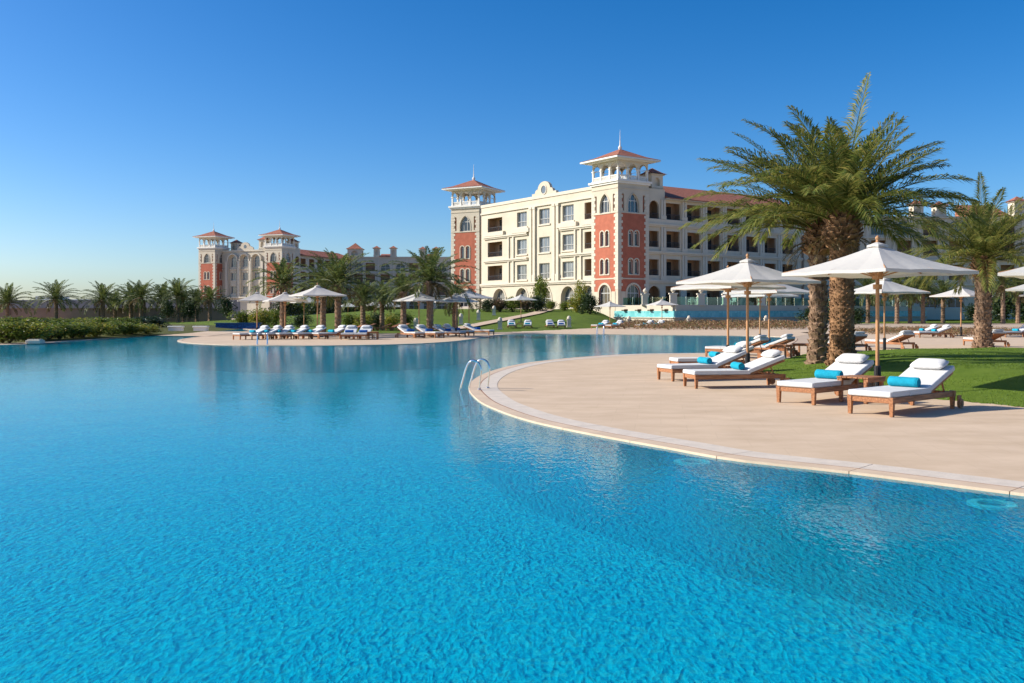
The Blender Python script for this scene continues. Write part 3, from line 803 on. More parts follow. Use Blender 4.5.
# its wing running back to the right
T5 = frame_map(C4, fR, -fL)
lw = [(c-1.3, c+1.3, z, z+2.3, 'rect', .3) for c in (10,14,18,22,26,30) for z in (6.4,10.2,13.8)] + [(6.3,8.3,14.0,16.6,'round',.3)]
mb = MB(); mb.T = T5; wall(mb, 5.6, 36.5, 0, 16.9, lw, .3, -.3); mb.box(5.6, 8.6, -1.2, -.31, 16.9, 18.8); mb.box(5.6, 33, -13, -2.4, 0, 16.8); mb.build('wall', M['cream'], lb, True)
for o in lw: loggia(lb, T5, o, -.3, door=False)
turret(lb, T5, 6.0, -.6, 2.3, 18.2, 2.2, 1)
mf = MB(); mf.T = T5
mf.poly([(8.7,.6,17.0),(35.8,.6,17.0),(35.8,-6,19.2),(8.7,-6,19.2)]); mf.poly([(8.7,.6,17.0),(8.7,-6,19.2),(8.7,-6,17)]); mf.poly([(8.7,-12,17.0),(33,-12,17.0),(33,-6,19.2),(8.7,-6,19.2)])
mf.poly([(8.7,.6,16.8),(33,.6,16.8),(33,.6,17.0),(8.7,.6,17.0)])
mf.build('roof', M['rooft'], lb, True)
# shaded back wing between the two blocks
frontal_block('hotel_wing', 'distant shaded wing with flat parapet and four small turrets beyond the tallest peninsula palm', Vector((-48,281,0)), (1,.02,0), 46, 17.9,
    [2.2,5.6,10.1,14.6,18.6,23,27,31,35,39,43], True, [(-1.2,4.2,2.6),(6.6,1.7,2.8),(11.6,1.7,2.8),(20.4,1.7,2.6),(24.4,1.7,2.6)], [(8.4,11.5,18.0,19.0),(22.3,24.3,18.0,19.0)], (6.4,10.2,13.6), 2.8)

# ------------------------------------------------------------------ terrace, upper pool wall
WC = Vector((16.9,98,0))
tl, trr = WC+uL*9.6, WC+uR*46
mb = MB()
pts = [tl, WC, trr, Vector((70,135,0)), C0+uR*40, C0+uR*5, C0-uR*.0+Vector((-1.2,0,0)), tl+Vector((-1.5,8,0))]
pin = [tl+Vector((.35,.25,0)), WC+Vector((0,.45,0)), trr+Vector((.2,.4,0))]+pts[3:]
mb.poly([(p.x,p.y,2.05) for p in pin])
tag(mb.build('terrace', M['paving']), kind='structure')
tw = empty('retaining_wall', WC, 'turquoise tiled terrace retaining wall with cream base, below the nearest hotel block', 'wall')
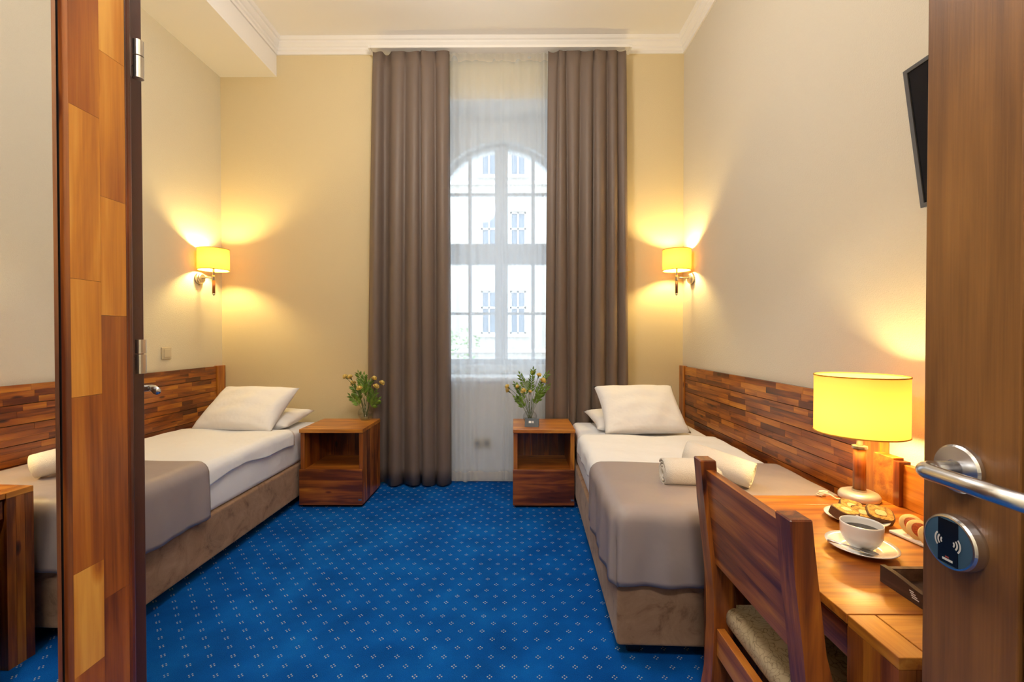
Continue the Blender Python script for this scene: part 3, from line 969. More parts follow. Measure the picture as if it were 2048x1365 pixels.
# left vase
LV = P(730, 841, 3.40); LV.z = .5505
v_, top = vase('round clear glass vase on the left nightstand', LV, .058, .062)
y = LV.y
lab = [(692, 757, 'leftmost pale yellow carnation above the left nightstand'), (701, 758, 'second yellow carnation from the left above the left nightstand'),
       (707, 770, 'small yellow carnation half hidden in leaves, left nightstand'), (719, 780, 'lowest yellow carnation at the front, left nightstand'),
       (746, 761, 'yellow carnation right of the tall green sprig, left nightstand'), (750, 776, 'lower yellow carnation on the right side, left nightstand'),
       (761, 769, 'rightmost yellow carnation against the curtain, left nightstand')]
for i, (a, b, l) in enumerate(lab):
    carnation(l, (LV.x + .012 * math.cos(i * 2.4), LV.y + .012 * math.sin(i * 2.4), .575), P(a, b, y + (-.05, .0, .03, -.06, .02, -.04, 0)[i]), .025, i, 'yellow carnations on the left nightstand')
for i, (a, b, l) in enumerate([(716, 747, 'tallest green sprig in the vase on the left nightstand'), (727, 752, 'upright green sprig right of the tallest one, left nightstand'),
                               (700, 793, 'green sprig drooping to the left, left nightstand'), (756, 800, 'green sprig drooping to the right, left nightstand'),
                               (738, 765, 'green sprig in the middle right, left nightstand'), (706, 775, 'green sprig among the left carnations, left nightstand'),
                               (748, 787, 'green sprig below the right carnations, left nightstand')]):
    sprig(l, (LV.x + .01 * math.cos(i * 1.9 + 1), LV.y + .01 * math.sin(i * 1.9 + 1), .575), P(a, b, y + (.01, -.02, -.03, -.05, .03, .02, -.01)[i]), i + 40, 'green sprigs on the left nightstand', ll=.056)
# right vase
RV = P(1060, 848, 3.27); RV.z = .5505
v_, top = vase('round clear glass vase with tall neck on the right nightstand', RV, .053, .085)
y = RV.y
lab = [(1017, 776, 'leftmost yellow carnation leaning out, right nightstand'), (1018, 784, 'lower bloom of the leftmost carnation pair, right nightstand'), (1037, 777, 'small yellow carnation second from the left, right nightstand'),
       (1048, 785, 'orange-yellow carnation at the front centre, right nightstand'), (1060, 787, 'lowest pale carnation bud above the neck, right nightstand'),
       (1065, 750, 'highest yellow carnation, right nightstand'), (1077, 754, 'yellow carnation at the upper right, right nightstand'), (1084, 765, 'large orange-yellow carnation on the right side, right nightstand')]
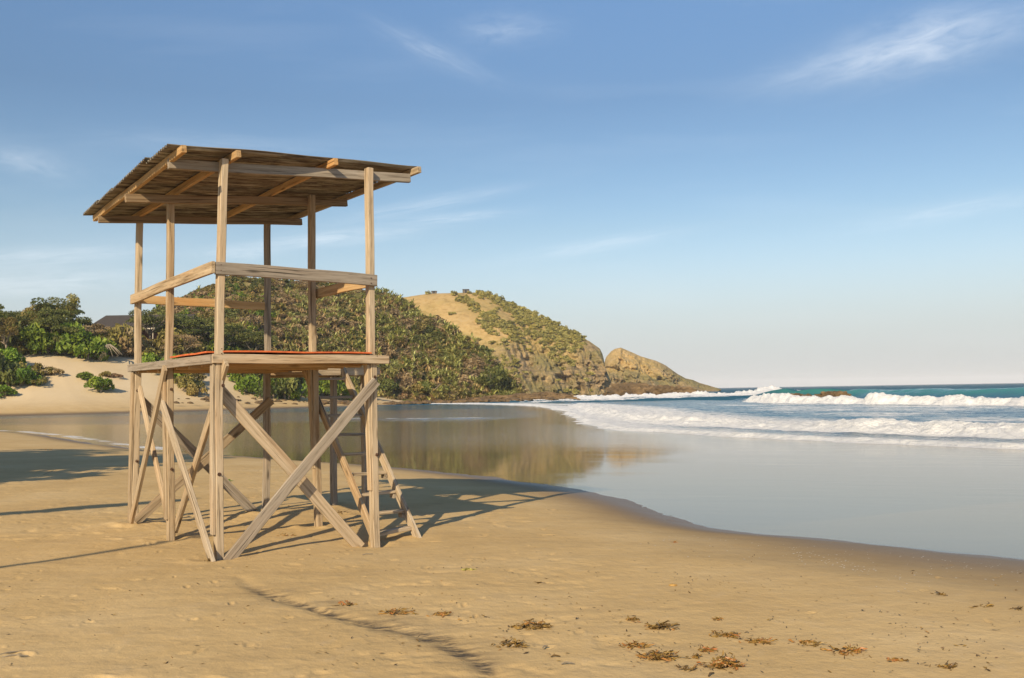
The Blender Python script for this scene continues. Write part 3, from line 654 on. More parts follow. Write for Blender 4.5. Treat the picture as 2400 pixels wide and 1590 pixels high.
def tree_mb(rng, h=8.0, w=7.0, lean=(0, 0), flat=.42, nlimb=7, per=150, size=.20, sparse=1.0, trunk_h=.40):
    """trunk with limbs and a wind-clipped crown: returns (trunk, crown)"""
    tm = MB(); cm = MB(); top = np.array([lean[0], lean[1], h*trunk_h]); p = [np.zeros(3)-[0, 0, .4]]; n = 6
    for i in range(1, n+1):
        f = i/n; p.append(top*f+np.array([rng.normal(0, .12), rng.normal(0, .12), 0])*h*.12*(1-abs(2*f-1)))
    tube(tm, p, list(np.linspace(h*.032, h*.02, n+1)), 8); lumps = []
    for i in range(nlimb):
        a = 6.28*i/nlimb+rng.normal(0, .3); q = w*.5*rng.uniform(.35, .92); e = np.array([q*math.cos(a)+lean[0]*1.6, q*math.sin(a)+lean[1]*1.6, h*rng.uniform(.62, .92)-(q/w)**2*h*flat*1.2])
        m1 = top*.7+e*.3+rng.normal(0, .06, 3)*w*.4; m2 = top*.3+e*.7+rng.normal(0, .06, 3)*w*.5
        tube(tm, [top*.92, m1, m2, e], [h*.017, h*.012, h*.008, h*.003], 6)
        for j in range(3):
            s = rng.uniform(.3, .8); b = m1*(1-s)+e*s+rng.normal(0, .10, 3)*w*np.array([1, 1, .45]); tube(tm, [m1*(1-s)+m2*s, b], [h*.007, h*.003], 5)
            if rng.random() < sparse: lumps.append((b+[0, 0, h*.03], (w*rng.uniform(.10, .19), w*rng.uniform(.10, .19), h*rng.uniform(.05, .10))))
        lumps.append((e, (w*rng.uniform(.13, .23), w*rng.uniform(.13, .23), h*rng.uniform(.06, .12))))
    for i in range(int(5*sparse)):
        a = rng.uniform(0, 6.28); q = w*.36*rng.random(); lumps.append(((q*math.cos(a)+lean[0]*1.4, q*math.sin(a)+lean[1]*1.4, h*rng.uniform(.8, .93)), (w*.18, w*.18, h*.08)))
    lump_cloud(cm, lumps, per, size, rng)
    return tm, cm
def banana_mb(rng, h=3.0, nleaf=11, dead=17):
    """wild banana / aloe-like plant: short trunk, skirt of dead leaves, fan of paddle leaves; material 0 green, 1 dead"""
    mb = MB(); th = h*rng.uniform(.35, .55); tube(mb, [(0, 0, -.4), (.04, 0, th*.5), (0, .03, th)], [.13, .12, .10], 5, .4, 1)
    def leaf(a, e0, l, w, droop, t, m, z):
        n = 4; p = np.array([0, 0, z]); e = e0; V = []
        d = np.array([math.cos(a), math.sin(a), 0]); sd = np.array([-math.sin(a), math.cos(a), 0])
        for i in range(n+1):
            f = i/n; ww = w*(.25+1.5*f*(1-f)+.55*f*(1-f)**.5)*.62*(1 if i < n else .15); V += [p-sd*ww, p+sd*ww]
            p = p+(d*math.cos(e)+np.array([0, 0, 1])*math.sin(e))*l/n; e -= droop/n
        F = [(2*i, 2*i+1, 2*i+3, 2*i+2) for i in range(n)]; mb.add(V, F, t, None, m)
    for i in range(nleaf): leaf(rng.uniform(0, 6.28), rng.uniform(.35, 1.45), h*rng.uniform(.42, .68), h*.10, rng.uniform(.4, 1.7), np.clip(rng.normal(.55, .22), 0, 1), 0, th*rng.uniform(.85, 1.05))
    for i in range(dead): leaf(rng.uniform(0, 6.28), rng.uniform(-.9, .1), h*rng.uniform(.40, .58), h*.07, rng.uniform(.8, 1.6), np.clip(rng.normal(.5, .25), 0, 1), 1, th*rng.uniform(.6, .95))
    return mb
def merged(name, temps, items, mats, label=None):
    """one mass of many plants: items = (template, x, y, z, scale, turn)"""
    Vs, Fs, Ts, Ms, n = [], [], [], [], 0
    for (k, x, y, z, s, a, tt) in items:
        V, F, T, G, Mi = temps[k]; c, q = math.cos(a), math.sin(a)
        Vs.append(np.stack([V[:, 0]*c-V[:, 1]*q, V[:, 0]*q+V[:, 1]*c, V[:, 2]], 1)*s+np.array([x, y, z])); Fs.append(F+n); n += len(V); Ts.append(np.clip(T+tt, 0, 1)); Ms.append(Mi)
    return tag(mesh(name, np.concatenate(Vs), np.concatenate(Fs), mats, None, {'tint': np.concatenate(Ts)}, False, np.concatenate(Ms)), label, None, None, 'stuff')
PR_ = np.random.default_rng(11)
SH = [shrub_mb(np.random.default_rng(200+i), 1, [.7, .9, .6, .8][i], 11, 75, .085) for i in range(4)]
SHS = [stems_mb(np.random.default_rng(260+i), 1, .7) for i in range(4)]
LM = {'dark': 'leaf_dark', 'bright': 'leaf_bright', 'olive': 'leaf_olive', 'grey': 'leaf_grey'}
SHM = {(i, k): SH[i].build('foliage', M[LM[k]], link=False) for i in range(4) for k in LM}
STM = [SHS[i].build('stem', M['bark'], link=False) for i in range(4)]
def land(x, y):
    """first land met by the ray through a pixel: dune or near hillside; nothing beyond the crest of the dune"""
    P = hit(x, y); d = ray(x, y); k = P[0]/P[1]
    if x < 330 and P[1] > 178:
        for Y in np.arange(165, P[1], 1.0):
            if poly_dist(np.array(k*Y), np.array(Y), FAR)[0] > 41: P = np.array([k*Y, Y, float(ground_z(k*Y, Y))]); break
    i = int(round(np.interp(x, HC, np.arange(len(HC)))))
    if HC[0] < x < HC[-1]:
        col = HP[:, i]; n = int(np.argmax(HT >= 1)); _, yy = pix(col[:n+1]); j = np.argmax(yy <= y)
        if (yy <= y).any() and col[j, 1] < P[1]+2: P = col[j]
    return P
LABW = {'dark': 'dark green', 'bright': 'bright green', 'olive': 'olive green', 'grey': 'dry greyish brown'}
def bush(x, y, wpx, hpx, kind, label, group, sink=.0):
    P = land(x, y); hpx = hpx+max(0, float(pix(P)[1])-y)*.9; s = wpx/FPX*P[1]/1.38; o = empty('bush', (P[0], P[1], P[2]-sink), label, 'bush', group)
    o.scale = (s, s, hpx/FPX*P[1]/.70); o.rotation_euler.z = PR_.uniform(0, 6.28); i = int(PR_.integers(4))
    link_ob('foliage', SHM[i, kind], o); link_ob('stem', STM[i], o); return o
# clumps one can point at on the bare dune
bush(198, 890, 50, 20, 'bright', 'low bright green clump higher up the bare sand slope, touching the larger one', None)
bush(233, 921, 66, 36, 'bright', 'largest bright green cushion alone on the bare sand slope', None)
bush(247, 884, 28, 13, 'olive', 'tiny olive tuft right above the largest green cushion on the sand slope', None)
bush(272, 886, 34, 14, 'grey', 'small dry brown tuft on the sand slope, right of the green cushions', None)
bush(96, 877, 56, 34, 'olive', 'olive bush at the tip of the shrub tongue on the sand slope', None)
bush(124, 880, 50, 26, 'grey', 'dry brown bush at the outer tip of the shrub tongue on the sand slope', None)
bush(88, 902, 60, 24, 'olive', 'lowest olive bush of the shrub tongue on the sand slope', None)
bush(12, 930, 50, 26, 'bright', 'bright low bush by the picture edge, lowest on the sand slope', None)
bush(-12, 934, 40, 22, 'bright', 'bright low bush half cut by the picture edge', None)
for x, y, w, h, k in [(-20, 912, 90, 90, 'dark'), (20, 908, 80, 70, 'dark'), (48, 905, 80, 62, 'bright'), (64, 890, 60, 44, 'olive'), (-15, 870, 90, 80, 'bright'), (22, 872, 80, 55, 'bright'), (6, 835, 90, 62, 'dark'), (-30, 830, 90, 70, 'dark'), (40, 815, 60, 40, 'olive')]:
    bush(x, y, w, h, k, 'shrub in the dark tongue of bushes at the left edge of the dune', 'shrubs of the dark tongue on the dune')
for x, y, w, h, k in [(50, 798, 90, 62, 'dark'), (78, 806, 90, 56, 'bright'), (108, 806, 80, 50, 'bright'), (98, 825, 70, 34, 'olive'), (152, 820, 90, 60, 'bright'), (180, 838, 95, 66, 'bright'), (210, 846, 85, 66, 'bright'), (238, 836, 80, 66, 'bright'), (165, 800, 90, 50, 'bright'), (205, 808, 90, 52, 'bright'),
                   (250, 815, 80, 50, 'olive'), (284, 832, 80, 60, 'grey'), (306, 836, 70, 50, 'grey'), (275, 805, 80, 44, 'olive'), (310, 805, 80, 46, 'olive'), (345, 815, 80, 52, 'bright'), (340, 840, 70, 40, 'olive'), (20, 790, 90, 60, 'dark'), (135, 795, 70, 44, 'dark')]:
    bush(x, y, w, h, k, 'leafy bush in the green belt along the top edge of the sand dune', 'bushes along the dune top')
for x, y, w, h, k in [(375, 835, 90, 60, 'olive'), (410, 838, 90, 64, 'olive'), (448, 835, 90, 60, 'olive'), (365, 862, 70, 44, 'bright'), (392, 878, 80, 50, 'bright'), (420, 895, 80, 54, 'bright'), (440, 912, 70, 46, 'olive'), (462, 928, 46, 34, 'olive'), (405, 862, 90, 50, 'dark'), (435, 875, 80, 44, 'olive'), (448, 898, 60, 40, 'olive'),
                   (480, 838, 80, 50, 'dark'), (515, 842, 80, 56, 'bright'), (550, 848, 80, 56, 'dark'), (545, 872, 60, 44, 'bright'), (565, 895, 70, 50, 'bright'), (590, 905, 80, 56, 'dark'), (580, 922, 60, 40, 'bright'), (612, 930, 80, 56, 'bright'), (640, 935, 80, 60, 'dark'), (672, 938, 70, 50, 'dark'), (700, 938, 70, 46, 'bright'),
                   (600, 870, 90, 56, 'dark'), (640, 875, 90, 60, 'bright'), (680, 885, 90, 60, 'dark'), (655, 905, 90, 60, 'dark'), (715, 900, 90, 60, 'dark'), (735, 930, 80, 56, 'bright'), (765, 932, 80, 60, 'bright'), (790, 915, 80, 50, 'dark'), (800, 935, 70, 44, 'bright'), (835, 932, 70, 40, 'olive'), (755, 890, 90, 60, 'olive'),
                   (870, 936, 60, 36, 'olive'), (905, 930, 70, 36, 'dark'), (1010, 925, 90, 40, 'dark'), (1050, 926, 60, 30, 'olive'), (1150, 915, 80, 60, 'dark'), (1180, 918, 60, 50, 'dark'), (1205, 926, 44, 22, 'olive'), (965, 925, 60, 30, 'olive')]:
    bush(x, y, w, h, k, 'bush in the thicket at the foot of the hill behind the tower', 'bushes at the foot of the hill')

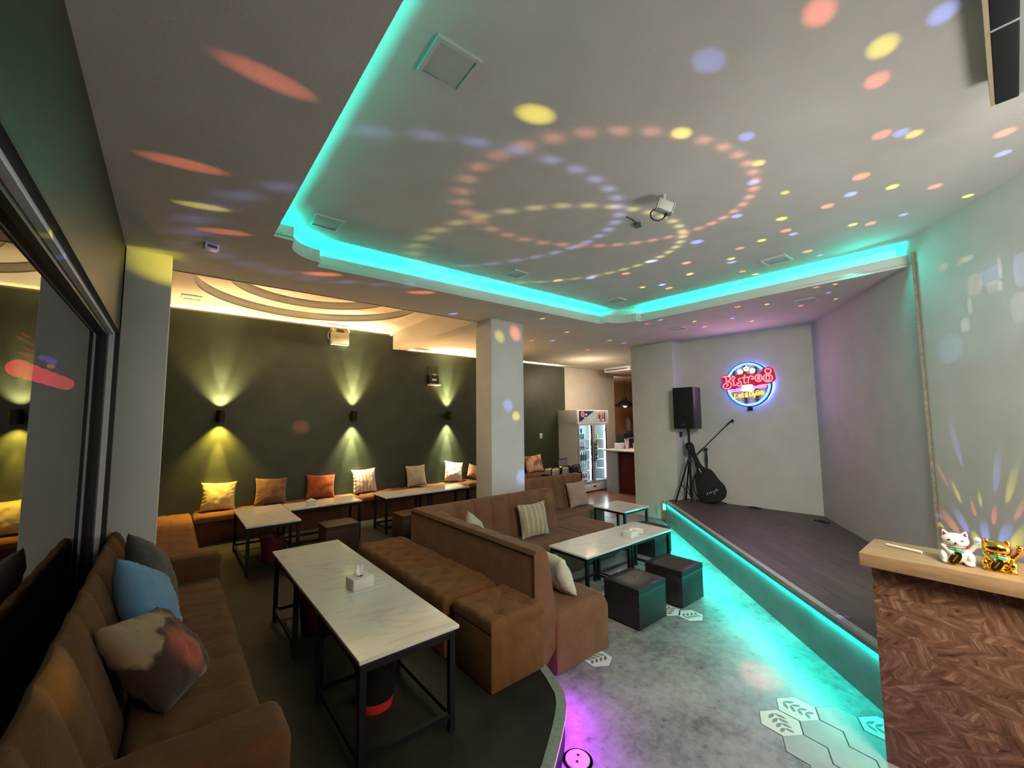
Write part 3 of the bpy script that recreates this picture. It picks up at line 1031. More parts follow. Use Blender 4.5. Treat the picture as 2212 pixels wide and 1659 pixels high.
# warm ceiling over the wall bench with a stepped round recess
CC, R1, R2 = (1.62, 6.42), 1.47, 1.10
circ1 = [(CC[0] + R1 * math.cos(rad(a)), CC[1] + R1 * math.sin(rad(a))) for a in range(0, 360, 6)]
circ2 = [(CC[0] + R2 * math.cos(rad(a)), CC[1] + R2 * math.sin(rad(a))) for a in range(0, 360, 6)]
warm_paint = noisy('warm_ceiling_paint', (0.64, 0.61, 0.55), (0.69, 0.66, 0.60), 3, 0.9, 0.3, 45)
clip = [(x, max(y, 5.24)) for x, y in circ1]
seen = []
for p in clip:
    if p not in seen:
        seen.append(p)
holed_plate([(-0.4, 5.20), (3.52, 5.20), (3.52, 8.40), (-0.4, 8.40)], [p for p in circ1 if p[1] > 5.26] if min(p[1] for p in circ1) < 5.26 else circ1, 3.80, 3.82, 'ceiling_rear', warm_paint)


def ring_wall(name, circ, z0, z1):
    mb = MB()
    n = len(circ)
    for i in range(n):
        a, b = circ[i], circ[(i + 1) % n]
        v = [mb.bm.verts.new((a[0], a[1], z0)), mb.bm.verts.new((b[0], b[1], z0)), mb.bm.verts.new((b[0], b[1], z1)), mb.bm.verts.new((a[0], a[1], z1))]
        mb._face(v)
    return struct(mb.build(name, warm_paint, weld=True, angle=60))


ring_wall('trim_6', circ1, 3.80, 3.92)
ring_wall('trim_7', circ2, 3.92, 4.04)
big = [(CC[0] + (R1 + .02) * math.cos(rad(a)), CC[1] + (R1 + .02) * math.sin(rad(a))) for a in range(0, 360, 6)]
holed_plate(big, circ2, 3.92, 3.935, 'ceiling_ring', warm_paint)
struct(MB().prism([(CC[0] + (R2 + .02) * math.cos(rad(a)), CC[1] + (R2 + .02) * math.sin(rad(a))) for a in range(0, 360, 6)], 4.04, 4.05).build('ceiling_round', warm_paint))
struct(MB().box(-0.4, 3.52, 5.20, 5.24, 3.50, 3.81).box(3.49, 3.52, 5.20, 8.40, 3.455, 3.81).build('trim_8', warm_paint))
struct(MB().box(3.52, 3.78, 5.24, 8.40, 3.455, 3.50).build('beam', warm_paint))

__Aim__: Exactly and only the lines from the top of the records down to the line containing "tw = empty('retaining_wall', WC, 'turquoise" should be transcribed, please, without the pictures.

__Response below__:
The Blender Python script for this scene continues. Write part 3, from line 803 on. More parts follow. Use Blender 4.5.
# its wing running back to the right
T5 = frame_map(C4, fR, -fL)
lw = [(c-1.3, c+1.3, z, z+2.3, 'rect', .3) for c in (10,14,18,22,26,30) for z in (6.4,10.2,13.8)] + [(6.3,8.3,14.0,16.6,'round',.3)]
mb = MB(); mb.T = T5; wall(mb, 5.6, 36.5, 0, 16.9, lw, .3, -.3); mb.box(5.6, 8.6, -1.2, -.31, 16.9, 18.8); mb.box(5.6, 33, -13, -2.4, 0, 16.8); mb.build('wall', M['cream'], lb, True)
for o in lw: loggia(lb, T5, o, -.3, door=False)
turret(lb, T5, 6.0, -.6, 2.3, 18.2, 2.2, 1)
mf = MB(); mf.T = T5
mf.poly([(8.7,.6,17.0),(35.8,.6,17.0),(35.8,-6,19.2),(8.7,-6,19.2)]); mf.poly([(8.7,.6,17.0),(8.7,-6,19.2),(8.7,-6,17)]); mf.poly([(8.7,-12,17.0),(33,-12,17.0),(33,-6,19.2),(8.7,-6,19.2)])
mf.poly([(8.7,.6,16.8),(33,.6,16.8),(33,.6,17.0),(8.7,.6,17.0)])
mf.build('roof', M['rooft'], lb, True)
# shaded back wing between the two blocks
frontal_block('hotel_wing', 'distant shaded wing with flat parapet and four small turrets beyond the tallest peninsula palm', Vector((-48,281,0)), (1,.02,0), 46, 17.9,
    [2.2,5.6,10.1,14.6,18.6,23,27,31,35,39,43], True, [(-1.2,4.2,2.6),(6.6,1.7,2.8),(11.6,1.7,2.8),(20.4,1.7,2.6),(24.4,1.7,2.6)], [(8.4,11.5,18.0,19.0),(22.3,24.3,18.0,19.0)], (6.4,10.2,13.6), 2.8)

# ------------------------------------------------------------------ terrace, upper pool wall
WC = Vector((16.9,98,0))
tl, trr = WC+uL*9.6, WC+uR*46
mb = MB()
pts = [tl, WC, trr, Vector((70,135,0)), C0+uR*40, C0+uR*5, C0-uR*.0+Vector((-1.2,0,0)), tl+Vector((-1.5,8,0))]
pin = [tl+Vector((.35,.25,0)), WC+Vector((0,.45,0)), trr+Vector((.2,.4,0))]+pts[3:]
mb.poly([(p.x,p.y,2.05) for p in pin])
tag(mb.build('terrace', M['paving']), kind='structure')
tw = empty('retaining_wall', WC, 'turquoise tiled terrace retaining wall with cream base, below the nearest hotel block', 'wall')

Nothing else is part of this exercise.